My Friend Dahmer

9 08 2012

We live in a messed up world.  People go see the new Batman movie and get shot by a lunatic playing Joker.  A group of peaceful folks in Wisconsin got to their place of worship and are killed by a nut.  A woman in my town was pulled over last week by a person she thought was a cop – it wasn’t, and the man pretending to be a police officer dragged her into a cornfield and assaulted her.

TV shows, movies, and books are often an escape from the real world.  Sometimes, however, they offer some insight into what’s going on out there.

My Friend Dahmer by Derf Backderf is of those insightful ones.

This book is a graphic novel about Jeffery Dahmer.  For those of you don’t know who that is, he’s one of the crazy people.  He was a serial killer in the 1980s and early ’90s who killed 17 people.

I’m usually not a fan of books that tell the story of horrible people like Dahmer, but this one is different.  It’s not about his crimes.  It’s about his adolescence – the years that turned him into the monster he became.

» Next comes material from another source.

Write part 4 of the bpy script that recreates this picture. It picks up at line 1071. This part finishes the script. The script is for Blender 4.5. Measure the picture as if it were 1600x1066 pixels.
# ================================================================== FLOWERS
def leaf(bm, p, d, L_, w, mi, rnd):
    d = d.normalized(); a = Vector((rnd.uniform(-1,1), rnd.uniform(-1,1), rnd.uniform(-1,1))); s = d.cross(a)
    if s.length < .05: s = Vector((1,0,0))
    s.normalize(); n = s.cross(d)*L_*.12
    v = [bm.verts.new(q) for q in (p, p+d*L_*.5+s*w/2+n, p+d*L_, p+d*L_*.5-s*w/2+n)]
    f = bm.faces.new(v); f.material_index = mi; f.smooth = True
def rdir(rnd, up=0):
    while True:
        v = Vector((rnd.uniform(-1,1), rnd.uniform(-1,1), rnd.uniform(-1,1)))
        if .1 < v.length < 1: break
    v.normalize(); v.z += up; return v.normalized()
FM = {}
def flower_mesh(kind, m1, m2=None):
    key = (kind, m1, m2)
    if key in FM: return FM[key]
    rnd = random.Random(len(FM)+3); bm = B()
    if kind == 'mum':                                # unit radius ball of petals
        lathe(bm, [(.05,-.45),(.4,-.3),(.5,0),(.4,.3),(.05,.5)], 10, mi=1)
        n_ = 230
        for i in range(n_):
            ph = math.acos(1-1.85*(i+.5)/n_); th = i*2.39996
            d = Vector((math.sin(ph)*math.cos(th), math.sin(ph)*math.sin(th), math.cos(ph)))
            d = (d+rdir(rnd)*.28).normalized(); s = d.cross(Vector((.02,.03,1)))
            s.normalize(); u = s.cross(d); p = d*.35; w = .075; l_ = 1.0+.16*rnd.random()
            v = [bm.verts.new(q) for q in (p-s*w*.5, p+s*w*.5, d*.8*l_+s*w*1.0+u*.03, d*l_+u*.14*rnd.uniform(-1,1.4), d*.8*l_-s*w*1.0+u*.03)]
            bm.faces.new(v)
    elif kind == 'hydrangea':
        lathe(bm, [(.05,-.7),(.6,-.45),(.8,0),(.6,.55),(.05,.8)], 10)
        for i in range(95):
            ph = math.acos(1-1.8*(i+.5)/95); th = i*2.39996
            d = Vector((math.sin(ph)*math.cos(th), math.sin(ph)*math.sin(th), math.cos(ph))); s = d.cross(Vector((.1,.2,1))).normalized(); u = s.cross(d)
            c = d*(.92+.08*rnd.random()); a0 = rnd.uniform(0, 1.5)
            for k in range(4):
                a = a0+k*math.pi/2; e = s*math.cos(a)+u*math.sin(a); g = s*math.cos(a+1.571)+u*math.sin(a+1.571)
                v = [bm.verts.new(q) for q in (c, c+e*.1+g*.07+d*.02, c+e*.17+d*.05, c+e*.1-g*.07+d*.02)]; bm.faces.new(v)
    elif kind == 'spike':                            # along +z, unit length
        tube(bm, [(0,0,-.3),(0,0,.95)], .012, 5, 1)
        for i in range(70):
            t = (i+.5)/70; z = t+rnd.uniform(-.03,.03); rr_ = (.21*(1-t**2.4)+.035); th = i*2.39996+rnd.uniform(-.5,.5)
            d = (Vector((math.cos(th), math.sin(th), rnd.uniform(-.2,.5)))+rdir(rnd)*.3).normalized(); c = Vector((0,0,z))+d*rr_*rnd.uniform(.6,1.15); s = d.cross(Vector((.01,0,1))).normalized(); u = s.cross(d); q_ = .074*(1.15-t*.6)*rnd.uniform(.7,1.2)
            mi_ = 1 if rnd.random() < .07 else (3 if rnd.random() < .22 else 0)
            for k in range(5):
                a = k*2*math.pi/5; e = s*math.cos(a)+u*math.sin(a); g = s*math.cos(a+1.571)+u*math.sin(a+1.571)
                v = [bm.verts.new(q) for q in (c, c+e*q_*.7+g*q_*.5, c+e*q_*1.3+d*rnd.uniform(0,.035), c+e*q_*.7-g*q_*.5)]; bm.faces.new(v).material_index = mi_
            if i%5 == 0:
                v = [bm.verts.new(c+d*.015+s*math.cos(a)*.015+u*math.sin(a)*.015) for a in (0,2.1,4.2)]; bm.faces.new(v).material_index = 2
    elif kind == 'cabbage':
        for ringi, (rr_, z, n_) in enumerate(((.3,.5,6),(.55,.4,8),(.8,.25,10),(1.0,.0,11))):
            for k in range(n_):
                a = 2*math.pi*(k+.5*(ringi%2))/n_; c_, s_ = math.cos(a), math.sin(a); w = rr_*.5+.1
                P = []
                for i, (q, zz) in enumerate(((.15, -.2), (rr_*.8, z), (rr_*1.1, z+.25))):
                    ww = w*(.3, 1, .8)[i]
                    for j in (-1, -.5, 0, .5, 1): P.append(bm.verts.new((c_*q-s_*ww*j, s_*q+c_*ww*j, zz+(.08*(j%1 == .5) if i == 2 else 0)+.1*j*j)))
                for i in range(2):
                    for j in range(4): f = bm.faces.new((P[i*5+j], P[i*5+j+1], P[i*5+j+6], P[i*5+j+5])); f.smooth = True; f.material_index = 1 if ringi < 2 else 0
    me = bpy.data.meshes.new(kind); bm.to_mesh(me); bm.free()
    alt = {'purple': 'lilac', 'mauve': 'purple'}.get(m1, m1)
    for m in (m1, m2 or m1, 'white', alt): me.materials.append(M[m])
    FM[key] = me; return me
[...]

Derf Backderf, the author and illustrator, went to junior high and high school with Dahmer, so he has a unique insight into how the awkward, strange young man devolved into one of the world’s worst killers.  This book follows Backderf’s group of friends, which Dahmer was loosely associated with, from middle school until just after high school graduation.

The theme of the book, as Backderf looks back at Dahmer’s anti-social behavior and creepiness with 20/20 hindsight, is “where were the adults?”  Knowing what Dahmer would become, you read this book wondering how his parents, the neighbors, the teachers, or the principal never saw the writing on the wall, never realized that this kid needed help, never knew that he was a ticking time bomb.

It’s hard to call this book good or great or awesome, even though the art and writing are incredible – it’s just not that type of book, this one made me feel a little sick to my stomach the entire time I read it – a feeling I haven’t had since I visited a Nazi Concentration Camp in Germany back in 2007.  It is, however, an important book.  It’s a book about missing the signs, not hearing the cries for help, and not noticing when someone falls though the cracks.  What Dahmer did was awful.  He’s not a sympathetic figure, but what he did was preventable if someone would have just seen the signs.

Maybe we can say the same thing for Columbine, Aurora, Virginia Tech, and all the other horrific tragedies.  Maybe we could have stopped it if only we were paying attention.

This book, in my opinion, is one that all parents, teachers, principals, school counselors, and middle/high school students should read.  Not because it’s great, but because it’s important.

I’m trying to finish 90 books in 90 days this summer break.  My Friend Dahmer was #54.